Determine the number of lines where "high" occurs and reply with that number by itself.
──────── INPUT ROWS
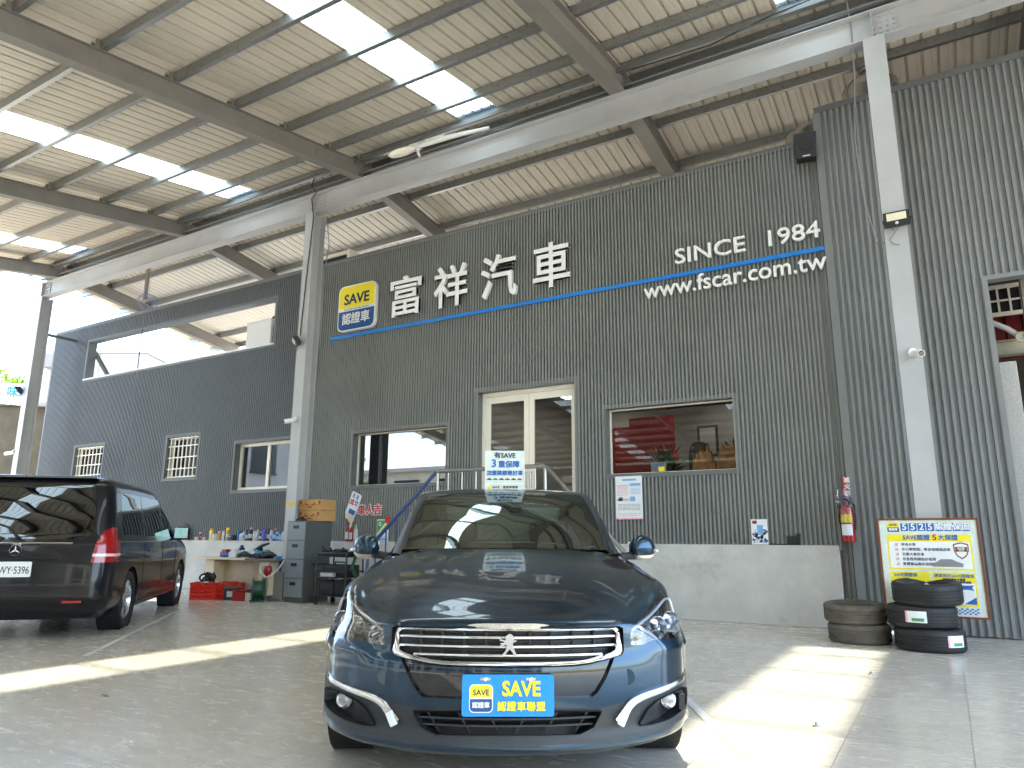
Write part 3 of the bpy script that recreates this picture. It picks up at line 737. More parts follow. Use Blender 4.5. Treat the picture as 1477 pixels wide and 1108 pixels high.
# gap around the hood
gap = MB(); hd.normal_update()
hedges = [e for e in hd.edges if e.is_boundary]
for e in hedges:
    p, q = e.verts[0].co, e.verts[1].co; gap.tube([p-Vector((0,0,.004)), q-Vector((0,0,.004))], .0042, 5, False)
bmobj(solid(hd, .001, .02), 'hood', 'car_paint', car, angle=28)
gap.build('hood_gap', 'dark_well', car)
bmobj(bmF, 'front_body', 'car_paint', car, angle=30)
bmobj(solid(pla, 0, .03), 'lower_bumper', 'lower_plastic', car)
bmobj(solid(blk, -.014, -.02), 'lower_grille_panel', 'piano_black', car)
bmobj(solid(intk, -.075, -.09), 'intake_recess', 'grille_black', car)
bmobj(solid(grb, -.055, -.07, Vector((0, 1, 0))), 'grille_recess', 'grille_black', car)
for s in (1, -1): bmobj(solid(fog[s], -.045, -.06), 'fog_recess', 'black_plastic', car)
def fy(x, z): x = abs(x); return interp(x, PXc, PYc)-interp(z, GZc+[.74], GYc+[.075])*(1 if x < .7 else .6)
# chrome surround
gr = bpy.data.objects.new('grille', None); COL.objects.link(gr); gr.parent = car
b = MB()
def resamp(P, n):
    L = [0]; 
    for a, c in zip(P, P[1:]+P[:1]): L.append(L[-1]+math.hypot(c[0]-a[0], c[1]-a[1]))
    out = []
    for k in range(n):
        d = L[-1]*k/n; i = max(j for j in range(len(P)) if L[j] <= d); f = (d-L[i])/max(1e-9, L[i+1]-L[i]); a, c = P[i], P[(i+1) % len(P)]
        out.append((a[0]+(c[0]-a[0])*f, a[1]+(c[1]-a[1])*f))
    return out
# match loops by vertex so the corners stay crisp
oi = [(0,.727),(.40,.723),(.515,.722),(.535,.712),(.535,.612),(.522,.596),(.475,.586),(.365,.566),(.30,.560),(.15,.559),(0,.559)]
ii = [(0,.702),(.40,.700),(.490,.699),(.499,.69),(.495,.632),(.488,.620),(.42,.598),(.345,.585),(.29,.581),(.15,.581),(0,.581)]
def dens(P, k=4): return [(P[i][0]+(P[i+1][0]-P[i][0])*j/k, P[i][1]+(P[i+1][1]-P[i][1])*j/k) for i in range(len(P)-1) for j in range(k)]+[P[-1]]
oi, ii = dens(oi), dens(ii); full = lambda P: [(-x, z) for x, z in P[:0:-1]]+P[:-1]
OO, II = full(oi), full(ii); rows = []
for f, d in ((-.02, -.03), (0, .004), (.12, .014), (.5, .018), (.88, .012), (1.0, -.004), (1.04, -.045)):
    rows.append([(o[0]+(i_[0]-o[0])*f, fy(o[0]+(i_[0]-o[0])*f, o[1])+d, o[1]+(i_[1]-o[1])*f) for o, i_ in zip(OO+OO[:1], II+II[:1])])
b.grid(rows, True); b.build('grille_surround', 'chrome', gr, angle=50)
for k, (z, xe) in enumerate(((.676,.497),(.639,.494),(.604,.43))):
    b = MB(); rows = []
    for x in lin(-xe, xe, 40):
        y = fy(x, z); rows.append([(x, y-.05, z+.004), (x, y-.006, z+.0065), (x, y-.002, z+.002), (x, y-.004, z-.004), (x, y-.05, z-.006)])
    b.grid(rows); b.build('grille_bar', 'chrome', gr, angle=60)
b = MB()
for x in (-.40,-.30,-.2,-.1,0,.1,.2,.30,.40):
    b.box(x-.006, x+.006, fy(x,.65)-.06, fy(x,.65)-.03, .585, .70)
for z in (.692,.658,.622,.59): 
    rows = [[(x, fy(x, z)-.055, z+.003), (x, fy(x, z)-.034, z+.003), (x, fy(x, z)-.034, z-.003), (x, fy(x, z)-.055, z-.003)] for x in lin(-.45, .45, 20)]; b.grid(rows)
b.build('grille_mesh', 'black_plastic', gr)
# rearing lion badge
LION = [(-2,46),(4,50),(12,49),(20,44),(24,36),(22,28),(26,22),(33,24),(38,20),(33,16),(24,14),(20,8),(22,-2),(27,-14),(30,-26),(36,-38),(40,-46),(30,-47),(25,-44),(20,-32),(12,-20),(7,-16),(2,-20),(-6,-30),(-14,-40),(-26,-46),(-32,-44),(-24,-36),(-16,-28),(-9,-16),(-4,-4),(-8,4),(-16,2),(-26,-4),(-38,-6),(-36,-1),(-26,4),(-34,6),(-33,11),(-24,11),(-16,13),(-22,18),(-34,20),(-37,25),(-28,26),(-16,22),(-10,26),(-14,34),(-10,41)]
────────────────
──────── INPUT ROWS
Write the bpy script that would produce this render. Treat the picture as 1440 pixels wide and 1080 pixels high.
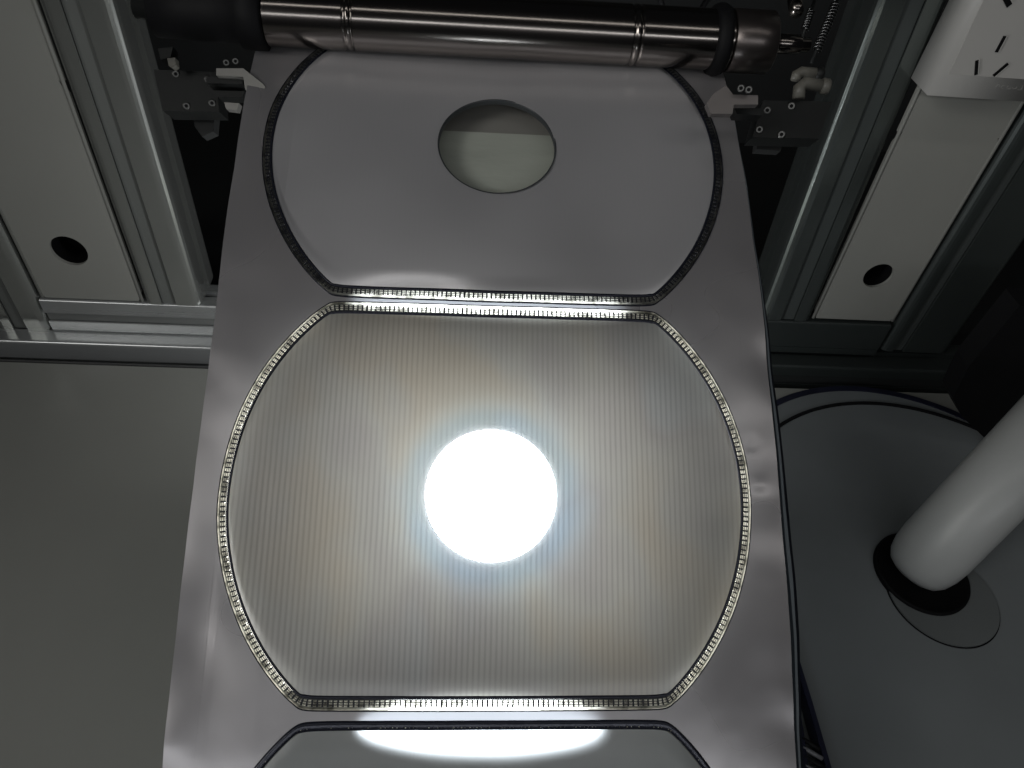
────────────────
▸ **REPLY**:
2